INSTRUCTIONS FOR THE TASK:
Report how many lines contain the word "picture", with no other text.

PROVIDED INFORMATION:
-*-
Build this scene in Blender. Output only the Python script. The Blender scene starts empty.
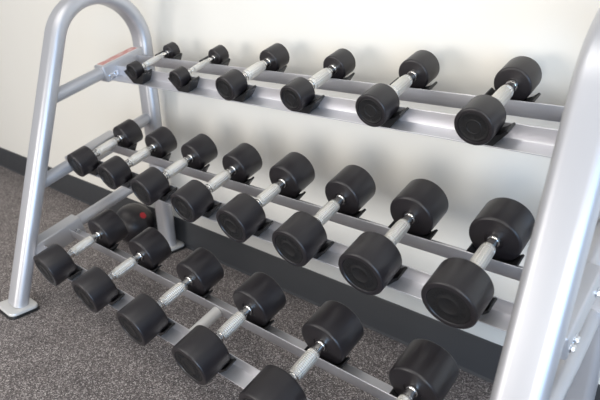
-*-
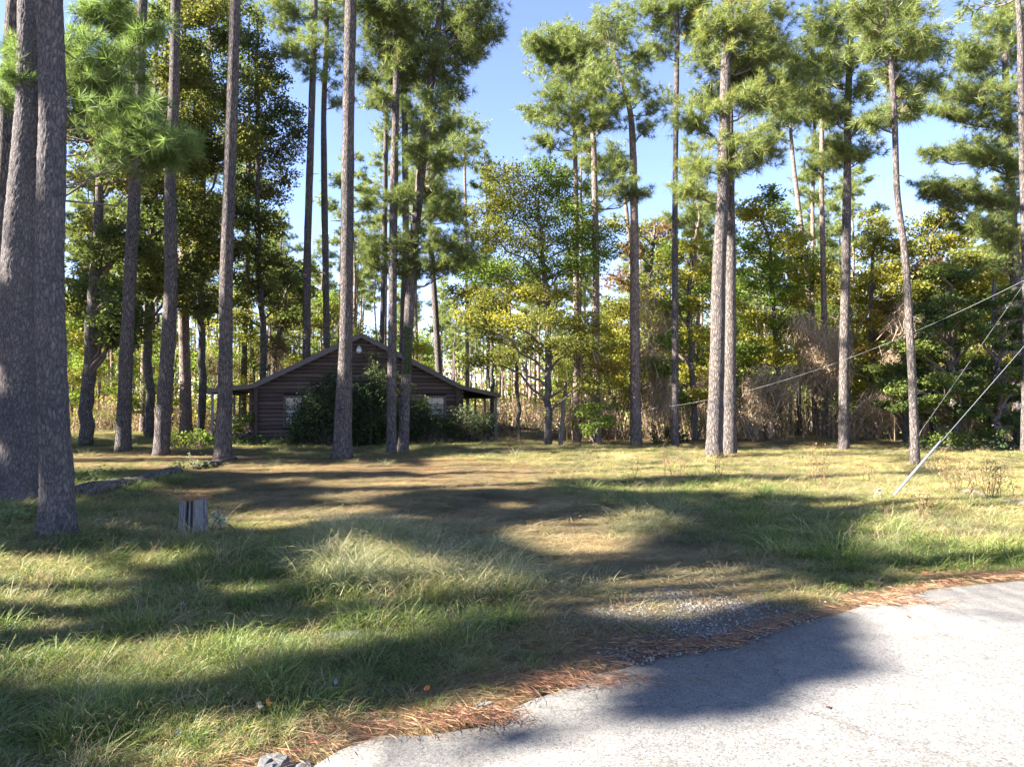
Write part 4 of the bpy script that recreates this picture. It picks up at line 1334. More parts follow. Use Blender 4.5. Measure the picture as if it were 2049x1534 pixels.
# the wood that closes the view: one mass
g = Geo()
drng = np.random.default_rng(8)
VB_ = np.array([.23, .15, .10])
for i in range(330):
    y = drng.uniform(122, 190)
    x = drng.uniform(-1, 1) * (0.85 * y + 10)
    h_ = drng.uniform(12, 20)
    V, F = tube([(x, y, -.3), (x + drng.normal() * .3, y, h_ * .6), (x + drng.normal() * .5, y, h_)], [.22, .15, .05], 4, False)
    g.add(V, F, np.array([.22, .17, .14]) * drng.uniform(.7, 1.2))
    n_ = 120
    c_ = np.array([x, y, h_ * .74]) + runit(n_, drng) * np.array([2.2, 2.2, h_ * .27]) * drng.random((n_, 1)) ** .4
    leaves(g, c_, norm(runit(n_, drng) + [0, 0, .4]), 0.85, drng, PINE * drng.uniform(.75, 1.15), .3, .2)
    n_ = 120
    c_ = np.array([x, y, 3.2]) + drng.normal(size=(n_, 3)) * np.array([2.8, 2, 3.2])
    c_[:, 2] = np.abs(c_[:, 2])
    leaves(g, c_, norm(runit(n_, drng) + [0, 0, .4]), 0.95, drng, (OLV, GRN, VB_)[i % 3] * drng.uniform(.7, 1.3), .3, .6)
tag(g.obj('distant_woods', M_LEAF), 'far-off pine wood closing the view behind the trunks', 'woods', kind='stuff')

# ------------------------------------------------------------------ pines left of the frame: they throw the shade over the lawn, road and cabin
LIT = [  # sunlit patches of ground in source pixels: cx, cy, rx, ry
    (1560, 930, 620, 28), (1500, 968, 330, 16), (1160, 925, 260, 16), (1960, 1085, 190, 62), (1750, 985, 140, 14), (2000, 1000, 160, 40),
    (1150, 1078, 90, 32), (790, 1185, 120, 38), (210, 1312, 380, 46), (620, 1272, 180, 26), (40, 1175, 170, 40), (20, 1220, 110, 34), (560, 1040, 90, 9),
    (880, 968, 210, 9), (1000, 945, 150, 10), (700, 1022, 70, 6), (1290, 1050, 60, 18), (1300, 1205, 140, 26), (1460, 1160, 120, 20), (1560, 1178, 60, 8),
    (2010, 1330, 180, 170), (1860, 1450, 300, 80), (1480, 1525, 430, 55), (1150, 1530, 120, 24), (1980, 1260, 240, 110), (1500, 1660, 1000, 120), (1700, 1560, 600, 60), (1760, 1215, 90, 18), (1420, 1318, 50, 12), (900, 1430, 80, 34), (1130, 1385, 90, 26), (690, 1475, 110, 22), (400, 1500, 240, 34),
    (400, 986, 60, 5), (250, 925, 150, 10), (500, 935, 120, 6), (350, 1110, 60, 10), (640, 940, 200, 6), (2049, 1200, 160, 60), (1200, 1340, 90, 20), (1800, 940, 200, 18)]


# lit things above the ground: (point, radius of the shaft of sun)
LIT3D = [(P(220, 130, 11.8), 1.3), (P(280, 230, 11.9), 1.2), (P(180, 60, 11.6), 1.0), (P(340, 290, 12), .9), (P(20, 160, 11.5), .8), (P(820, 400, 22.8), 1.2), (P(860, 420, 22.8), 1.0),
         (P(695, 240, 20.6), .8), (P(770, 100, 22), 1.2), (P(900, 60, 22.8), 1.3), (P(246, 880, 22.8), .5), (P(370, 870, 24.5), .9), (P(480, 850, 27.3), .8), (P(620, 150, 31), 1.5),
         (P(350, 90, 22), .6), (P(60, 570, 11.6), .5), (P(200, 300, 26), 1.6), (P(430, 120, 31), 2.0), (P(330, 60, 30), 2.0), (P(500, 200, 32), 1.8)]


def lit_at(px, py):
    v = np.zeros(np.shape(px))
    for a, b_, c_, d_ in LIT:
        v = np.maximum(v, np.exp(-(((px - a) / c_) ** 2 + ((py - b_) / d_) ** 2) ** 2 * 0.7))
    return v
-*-
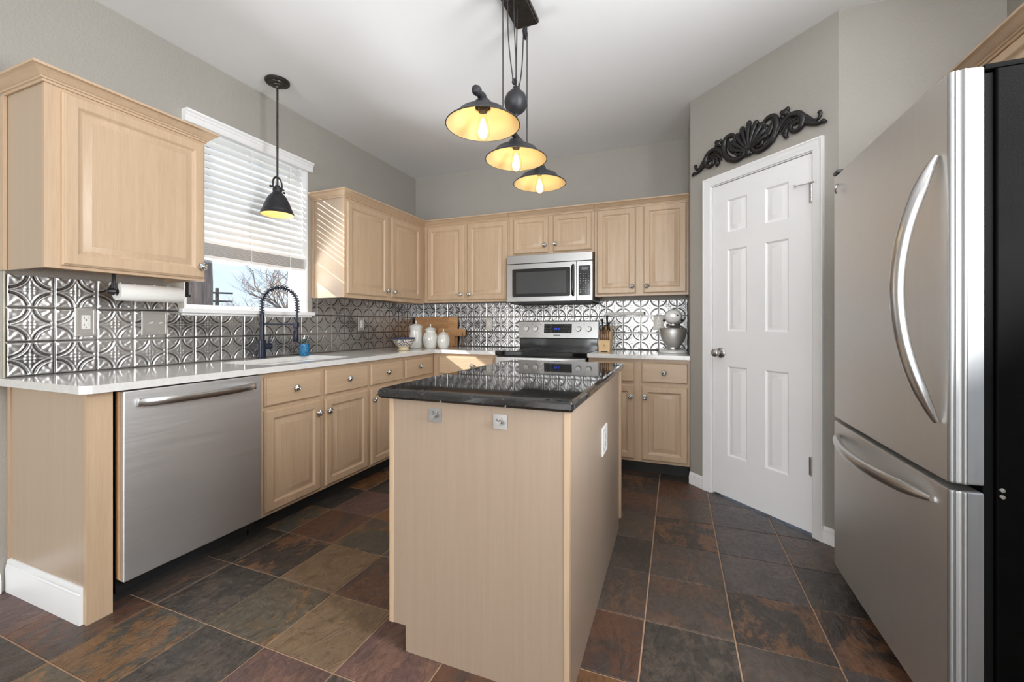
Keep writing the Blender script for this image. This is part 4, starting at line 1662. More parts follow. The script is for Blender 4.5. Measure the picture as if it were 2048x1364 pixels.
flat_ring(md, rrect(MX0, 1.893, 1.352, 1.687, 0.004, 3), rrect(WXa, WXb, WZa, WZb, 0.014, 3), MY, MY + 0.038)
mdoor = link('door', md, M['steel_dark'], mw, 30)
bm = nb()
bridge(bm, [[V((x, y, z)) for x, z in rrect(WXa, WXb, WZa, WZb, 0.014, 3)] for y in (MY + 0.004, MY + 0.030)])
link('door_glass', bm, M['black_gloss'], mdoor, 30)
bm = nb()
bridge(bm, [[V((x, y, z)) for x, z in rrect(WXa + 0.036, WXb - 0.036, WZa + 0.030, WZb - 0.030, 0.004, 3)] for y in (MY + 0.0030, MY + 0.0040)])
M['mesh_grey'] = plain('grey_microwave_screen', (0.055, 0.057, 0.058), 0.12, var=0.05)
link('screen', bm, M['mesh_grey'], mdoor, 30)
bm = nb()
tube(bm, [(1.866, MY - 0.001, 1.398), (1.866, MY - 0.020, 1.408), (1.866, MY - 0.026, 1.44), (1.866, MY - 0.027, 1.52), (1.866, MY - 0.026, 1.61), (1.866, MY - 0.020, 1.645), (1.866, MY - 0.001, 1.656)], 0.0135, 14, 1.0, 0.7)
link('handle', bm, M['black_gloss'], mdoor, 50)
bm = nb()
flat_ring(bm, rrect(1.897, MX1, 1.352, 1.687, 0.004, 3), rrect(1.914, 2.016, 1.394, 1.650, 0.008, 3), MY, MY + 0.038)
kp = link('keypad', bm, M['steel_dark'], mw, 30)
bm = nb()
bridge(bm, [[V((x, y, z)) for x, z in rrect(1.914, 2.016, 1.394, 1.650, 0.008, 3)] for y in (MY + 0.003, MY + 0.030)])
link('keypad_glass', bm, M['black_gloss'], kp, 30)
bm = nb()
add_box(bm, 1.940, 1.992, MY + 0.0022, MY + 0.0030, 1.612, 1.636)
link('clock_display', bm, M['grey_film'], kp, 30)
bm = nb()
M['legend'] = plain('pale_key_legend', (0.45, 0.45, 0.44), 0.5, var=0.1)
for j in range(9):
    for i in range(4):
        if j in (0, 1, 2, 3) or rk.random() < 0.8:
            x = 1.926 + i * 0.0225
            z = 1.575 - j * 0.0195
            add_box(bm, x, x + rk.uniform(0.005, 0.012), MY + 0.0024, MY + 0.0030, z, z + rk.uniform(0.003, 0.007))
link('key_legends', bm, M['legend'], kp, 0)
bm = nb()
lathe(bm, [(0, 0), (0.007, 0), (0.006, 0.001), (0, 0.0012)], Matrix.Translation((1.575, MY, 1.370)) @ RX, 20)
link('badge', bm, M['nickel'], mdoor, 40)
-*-
RESPONSE:
2